Background: Aaron S. was a TA/C (teacher's assistant/counselor). I was ridiculously curious about him; he seemed really unfriendly and unapproachable, but occasionally would do funny or sweet things. Also, he had a black afro. Like, a real afro. But on a white guy. Anyway, he was supervising study hall one night, and he was reading this essay to us about the roles of women, and I misbehave so I was doing this instead.


Study Hall Reflections

you just like saying "sex."
don't trip over your words, we'll lose respect for you.

is the fluffy hedge of oddly dark hair
an expression of self?--how cute.
a Jew thing?--I know your last name. and yes, that's a stereotype.
an interesting counterpoint to the strong jaw and straight nose?
a complement to the large eyebrows?
...I wonder how you would look without it. which other features would take its place?
would you be nondescript?
perhaps that is the reason.

though I might think that one who holds so much value for every single human life would try to avoid that kind of self-aggrandizing tendency toward being a subject of attention greater than others.

you fidget. a lot.
bare feet twitch and cordorouy-clad knees bounce.
you tread the room and inspect light switches.
all that energy--
--and yet NO FACIAL EXPRESSION.

oh--another possibility for the 'fro.
you like to play with it.
large and surprisingly slender hands
pull and pluck and preen and pick
odd shapes in the springing curls
--Dr.

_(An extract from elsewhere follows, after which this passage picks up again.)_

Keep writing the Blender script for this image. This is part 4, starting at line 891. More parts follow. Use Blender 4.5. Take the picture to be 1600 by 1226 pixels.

Katz, Elvis, a few variations on the same, terribly disturbing Bozo the Clown.

I am fascinated by how you fascinate me.

intellectually...
you are thoughtful. philosophical. a self-defined Kantian.
introspective. politically minded.
and you would flip a coin when deciding whether to rescue 30 people on on side of a volcanic island or 3 people on the other.
"30 people are a lot more useful than 3; you have to think rationally."
"God, a lot of you are utilitarians."

physically...
you scare the hell out of me.
the rare smile seems to fight the rigid muscle of your jaw and looks awfully out of place
--a grim reminder that, no matter how interesting you are,
I can't look you in the eyes.

but your T-shirt says you like the Decemberists. maybe it's not a lost cause.

2 comments:

Robert said...

I miss him.

bitchntomato said...

even though i know nothing about that tac, this is totally awesome. because I had many many similar thoughts about the faculty at GSW. especially my area 2 teacher.